Je pense que c’est un matériau tellement foisonnant et riche, que c’est un plaisir, surtout pour un scénariste, de s’y plonger. Kaos fourmille d’ailleurs de petites références discrètes. Lors d’une discussion entre Héra et Zeus, on peut ainsi entendre le cri d’un paon en fond. Il s’agit justement de l’animal totem d’Héra. Ces clins d’œil au public marchent très bien pour celles et ceux qui s’intéressent particulièrement aux mythes.
Mais tout le monde les connaît au fond, de plus ou moins loin. On les utilise pour tout, tout le temps, que ce soit en psychanalyse, au théâtre, ou dans la culture pop. Donc ça devient un répertoire, une ressource de récits assez facile à utiliser finalement. Les personnages sont immédiatement identifiables et les structures narratives sont récurrentes, donc cela facilite l’immersion.
Kaos est une série très politique. Est-ce aussi une fonction des mythes ?
C’est principalement à ça qu’ils servent dans l’Antiquité, de mon point de vue. Certes, ils honorent d’abord les dieux. On récite, on chante, on met en avant des poèmes dans les cadres rituels. Si vous enlevez les fêtes religieuses en l’honneur des dieux, vous n’avez quasiment plus de poésie grecque, et donc plus de mythologie.

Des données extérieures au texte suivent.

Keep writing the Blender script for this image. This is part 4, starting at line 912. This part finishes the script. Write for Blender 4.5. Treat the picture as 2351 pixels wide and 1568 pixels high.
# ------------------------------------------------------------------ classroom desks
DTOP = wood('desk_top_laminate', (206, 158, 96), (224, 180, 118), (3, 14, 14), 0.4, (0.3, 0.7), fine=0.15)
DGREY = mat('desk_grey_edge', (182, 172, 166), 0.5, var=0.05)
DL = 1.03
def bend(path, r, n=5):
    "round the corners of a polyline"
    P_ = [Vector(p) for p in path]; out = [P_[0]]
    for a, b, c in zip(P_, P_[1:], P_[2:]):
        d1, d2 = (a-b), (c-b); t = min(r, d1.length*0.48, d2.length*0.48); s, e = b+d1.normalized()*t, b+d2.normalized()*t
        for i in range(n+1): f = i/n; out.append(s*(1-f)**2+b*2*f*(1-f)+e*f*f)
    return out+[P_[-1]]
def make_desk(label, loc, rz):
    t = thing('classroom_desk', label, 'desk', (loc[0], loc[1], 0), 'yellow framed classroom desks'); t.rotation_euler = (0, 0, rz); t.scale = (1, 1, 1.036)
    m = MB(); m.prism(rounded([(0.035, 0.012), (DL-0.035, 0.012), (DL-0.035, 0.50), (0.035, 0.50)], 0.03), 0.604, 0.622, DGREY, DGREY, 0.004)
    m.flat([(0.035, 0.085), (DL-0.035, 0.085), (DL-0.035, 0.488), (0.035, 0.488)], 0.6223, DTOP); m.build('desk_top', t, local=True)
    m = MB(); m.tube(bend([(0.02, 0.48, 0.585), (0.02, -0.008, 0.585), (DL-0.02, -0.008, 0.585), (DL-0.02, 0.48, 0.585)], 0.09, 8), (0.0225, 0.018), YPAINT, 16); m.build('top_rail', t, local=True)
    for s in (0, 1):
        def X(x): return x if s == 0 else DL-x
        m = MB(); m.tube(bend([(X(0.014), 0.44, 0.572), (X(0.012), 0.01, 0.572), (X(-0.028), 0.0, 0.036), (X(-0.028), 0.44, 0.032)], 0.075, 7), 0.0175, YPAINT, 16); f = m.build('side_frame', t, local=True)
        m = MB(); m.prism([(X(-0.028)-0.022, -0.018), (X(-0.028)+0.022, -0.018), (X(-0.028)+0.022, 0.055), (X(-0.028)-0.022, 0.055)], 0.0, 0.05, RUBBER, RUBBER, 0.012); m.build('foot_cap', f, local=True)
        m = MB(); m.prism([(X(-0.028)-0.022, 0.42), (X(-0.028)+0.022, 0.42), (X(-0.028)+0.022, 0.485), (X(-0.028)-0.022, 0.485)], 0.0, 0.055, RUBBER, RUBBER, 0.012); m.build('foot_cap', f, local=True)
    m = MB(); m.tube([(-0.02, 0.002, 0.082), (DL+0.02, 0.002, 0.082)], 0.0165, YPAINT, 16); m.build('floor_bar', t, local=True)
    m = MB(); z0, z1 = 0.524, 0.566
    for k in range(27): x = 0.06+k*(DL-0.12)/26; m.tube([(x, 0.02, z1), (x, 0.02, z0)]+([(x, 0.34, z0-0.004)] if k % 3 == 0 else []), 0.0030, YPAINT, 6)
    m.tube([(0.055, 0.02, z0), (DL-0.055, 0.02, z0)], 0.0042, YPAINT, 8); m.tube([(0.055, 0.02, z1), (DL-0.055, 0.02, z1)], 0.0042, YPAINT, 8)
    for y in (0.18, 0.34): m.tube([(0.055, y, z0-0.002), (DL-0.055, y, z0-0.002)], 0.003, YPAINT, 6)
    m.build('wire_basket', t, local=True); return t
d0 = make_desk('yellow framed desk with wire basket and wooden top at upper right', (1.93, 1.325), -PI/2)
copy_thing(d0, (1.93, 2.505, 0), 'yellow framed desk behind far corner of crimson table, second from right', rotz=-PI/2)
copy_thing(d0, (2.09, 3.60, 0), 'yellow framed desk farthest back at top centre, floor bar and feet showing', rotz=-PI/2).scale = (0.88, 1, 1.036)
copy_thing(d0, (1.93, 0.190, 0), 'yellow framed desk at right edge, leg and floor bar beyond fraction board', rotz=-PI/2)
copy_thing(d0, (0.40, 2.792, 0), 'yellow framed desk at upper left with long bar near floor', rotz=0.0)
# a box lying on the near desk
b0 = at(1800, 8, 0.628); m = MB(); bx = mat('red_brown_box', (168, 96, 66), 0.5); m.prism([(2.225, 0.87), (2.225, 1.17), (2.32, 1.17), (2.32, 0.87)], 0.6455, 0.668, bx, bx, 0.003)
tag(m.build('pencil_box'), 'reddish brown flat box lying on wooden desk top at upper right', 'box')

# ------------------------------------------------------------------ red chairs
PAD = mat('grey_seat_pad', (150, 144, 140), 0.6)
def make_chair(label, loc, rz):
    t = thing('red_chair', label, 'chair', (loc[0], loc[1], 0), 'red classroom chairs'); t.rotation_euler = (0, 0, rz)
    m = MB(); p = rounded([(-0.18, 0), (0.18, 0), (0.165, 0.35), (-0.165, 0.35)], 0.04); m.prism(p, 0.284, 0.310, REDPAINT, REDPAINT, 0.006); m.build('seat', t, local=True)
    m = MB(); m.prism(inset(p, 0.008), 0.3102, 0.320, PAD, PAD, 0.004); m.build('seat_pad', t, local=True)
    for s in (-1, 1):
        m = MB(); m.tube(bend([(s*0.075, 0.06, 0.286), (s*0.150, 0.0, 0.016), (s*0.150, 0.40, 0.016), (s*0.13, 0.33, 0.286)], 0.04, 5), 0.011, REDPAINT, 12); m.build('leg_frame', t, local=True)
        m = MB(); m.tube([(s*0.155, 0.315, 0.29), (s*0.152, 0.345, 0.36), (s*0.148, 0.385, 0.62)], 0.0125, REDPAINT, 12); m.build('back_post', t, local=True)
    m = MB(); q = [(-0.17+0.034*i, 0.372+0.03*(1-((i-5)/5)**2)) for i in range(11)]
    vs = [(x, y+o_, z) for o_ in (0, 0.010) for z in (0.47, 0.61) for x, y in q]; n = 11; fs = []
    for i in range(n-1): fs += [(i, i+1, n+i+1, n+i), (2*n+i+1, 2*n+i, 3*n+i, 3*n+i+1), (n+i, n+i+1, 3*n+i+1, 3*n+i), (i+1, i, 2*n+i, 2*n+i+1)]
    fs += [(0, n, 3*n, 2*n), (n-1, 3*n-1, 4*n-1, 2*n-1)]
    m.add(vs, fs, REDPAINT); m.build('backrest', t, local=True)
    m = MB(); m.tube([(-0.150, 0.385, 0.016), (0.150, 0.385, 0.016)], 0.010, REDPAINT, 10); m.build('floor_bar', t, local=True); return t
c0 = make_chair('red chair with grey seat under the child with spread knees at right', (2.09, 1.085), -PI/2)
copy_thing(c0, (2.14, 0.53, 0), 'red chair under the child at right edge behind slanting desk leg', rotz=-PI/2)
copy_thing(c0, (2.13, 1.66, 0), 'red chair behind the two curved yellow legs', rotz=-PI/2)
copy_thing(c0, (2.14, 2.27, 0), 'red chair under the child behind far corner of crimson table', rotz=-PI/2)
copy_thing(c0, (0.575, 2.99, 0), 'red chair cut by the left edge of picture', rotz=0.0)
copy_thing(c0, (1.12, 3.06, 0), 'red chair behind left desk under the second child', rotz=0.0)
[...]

Mais la deuxième raison de leur existence, qui arrive juste après, est souvent politique, effectivement. Les chants permettent de créer une identité collective. Par exemple, célébrer le héros fondateur d’Athènes, Érechthée, cela permet de rappeler aux citoyens qu’ils ont tous des ancêtres communs, qu’ils sont issus du même récit, du même dieu. Cela justifie la démocratie.
La série de Netflix s’axe beaucoup sur la remise en question des politiques et de la religion. Peut-on l’interpréter comme un appel plus moderne à se rebeller contre les pouvoirs en place, quels qu’ils soient ?
Oui, je pense que c’est l’idée principale de la série, avec une critique acerbe des riches, qui traînent sur des yachts toute la journée, comme Poséidon. Pour moi, c’est peut-être le point sur lequel la série s’éloigne le plus de la mythologie antique. Il y a un rapport au dieu qui est, à mon avis, très inspiré des religions monothéistes et particulièrement du christianisme. Dans l’Antiquité, il n’y a pas l’idée d’une autorité centralisée des dieux. Ce n’est pas aussi monolithique, hiérarchisé ou linéaire.
On peut plutôt se tourner vers une multitude de dieux, dont certains ont des fonctions particulières. On est loin de la représentation, dans Kaos, de quelques dieux qui décident de tout et punissent les humains, plutôt à la manière d’un dieu biblique. La série s’est inspirée de la mythologie d’un point de vue narratif, mais pas religieux. Le côté « culte » disparaît complètement. Or, pour les Grecs, les mythes ne sont pas juste des histoires pour endormir les enfants. Ce sont des récits liés à la pratique d’un culte.
Kaos est également très inclusive, avec un casting composé de nombreuses personnalités queer. Est-ce représentatif des mythes ?
Tout à fait, et cela marche très bien. Les Grecs ne réfléchissent pas du tout en termes d’orientation sexuelle. Ils ne se définissent pas par une identité de sexe ou de genre. Ils considèrent plutôt l’élan érotique comme une pulsion envoyée par Éros. Ce dernier est peut-être le grand absent de Kaos, parce que les personnages sont amoureux, mais sans que les dieux s’en mêlent.
Or, ces derniers sont partout tout le temps : on ne peut pas concevoir que quelqu’un ait envie d’un autre, sans que ce soit une intervention directe de la part d’Éros. Et ces pulsions érotiques peuvent être dirigées vers un homme ou une femme, sans aucun problème pour les Grecs. Le polythéisme est tellement varié, que tout existe. Cénée, personnage trans dans la série, l’est également dans la mythologie grecque d’ailleurs.
Kaos a-t-elle un impact positif sur les mythes grecs pour vous ?
Bien sûr. Si le public veut s’y intéresser et se l’approprier, ça ne peut qu’être positif. Les gens savent, lorsqu’ils regardent une série Netflix, que c’est un divertissement, et non pas un cours d’université.
Mais si cela les intéresse davantage, je peux recommander le podcast incontournable de Pierre Judet de la Combe, Quand les dieux rôdaient sur la terre, en replay sur France Inter. Et pour aller encore plus loin, il faut vraiment écouter les cours au Collège de France de Vinciane Pirenne-Delforge, disponibles gratuitement en ligne.
Dernière question, et pas des moindres : Kaos est-elle le digne successeur d’Hercule, de Disney, qui avait marqué toute une génération ?
Oui, c’est possible (rires). Il y a quelque chose de similaire dans le ton, dans la façon de s’amuser avec les mythes. Mais à mon avis très personnel, Kaos est meilleure qu’Hercule.